> _Scripts that build scenes_

▽

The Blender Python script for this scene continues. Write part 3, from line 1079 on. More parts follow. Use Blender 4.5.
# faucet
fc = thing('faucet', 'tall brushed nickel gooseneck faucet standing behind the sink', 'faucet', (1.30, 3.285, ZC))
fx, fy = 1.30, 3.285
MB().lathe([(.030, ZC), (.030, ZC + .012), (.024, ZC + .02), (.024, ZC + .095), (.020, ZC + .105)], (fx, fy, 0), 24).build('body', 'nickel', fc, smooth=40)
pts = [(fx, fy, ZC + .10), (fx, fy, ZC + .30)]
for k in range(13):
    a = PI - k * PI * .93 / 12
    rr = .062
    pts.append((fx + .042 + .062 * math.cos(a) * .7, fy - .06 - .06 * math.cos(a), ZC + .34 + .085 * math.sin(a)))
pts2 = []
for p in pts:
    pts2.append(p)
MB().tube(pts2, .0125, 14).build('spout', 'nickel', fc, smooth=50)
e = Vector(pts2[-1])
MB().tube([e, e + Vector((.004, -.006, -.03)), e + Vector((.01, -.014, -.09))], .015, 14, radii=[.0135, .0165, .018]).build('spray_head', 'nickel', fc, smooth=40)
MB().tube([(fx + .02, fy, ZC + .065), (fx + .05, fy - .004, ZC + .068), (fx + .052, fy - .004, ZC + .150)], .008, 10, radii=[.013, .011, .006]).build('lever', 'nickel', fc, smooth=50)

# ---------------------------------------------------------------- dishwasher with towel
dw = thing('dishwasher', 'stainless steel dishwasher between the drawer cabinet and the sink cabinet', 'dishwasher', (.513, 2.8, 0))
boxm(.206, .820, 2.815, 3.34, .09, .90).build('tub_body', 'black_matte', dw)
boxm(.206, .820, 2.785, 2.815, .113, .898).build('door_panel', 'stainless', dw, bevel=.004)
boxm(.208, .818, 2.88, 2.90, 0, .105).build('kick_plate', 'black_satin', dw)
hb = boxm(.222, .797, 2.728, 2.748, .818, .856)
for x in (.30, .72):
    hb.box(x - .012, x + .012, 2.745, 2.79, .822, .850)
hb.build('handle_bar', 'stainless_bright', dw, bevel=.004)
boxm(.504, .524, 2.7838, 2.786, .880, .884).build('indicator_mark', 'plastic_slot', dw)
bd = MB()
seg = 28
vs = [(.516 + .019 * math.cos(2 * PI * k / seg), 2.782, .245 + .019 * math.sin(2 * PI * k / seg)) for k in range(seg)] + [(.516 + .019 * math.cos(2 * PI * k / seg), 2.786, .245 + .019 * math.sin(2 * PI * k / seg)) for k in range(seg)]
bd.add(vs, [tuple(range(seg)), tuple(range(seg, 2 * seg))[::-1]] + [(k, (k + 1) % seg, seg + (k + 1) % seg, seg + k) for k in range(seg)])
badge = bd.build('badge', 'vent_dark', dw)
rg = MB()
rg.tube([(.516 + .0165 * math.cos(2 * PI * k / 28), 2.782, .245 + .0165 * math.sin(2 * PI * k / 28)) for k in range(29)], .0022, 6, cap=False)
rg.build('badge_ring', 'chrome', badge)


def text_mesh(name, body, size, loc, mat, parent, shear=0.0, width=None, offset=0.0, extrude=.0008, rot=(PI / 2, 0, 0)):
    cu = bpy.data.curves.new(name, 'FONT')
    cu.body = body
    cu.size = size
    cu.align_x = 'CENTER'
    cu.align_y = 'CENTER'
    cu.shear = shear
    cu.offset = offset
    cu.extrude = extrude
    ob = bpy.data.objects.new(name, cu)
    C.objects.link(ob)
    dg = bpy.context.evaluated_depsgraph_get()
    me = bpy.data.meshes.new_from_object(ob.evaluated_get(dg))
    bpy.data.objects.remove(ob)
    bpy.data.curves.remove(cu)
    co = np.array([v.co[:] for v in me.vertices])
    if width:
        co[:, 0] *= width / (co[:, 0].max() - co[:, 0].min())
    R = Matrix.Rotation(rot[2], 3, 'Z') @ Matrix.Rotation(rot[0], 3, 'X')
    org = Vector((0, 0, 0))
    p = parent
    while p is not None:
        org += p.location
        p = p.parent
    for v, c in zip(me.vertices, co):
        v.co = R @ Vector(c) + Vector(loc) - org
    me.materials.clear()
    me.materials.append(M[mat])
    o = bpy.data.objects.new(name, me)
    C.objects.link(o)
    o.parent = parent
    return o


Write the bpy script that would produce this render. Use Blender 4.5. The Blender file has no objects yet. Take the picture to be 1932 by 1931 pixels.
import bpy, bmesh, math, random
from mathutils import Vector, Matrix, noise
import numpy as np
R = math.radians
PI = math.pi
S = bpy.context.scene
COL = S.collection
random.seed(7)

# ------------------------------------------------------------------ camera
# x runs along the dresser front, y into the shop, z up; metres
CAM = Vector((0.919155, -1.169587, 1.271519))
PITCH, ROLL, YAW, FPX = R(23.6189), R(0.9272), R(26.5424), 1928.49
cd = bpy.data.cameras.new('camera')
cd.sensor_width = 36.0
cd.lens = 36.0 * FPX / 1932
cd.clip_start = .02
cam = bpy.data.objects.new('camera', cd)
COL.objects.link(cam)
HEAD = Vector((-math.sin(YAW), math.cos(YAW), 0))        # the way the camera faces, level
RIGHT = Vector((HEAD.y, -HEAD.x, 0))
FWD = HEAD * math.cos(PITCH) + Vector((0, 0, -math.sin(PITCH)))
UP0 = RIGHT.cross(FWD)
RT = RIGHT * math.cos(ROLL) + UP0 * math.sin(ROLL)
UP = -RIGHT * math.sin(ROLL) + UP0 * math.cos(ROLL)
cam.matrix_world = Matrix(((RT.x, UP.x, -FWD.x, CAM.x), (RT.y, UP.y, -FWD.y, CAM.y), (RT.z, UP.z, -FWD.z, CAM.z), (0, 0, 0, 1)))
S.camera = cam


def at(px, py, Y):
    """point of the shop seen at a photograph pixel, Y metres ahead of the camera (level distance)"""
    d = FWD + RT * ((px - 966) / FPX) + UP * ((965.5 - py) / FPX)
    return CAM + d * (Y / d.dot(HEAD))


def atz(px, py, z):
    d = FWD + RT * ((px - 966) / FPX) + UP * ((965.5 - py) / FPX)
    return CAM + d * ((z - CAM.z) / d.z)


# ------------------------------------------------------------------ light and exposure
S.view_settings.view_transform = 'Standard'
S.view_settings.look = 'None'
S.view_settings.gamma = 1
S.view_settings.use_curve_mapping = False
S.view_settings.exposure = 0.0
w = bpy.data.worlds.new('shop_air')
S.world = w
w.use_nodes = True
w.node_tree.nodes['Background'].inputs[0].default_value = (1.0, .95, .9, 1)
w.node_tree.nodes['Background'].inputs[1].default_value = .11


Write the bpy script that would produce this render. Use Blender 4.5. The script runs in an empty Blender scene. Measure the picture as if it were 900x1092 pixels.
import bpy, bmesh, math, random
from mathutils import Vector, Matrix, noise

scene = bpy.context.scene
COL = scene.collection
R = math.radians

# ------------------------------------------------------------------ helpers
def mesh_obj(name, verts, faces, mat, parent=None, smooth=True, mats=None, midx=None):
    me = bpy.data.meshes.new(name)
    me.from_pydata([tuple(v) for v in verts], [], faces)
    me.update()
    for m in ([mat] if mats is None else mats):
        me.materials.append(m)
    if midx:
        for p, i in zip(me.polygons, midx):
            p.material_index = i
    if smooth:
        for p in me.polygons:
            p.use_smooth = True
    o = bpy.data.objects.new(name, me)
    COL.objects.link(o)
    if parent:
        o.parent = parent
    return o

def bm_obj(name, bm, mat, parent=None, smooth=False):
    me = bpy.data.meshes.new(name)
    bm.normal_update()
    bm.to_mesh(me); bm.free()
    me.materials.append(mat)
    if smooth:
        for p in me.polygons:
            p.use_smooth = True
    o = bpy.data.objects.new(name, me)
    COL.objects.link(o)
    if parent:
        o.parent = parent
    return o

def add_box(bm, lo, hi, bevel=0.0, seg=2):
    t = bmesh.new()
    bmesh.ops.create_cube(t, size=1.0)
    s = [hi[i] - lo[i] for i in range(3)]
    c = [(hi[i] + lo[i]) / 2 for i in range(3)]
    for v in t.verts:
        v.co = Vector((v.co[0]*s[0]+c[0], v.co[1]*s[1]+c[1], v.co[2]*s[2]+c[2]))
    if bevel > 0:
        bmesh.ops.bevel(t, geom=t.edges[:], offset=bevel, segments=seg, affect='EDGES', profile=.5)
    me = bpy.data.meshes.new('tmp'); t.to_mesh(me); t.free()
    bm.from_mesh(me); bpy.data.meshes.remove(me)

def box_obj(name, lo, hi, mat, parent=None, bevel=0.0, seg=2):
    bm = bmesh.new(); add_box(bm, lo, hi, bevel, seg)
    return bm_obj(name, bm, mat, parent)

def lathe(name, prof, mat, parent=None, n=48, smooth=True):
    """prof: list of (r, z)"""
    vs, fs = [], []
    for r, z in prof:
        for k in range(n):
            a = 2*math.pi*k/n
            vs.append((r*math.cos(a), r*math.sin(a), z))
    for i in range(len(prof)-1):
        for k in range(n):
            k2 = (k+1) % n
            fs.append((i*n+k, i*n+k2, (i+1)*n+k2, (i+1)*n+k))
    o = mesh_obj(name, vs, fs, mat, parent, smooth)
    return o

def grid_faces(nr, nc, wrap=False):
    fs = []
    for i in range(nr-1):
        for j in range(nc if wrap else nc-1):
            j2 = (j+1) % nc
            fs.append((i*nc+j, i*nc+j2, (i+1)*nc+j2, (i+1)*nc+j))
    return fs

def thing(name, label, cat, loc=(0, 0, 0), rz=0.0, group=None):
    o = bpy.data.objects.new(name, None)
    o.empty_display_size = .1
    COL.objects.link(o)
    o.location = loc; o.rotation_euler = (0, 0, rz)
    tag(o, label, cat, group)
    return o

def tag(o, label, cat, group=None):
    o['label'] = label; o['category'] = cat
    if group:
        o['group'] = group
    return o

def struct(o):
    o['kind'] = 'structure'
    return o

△

> _WORK TO DO_
Your task is to print the lines from the one containing "by 1931 pixels." through the one containing "random.seed(7)", exactly and with nothing added.

> _CORRECT ANSWER_
Write the bpy script that would produce this render. Use Blender 4.5. The Blender file has no objects yet. Take the picture to be 1932 by 1931 pixels.
import bpy, bmesh, math, random
from mathutils import Vector, Matrix, noise
import numpy as np
R = math.radians
PI = math.pi
S = bpy.context.scene
COL = S.collection
random.seed(7)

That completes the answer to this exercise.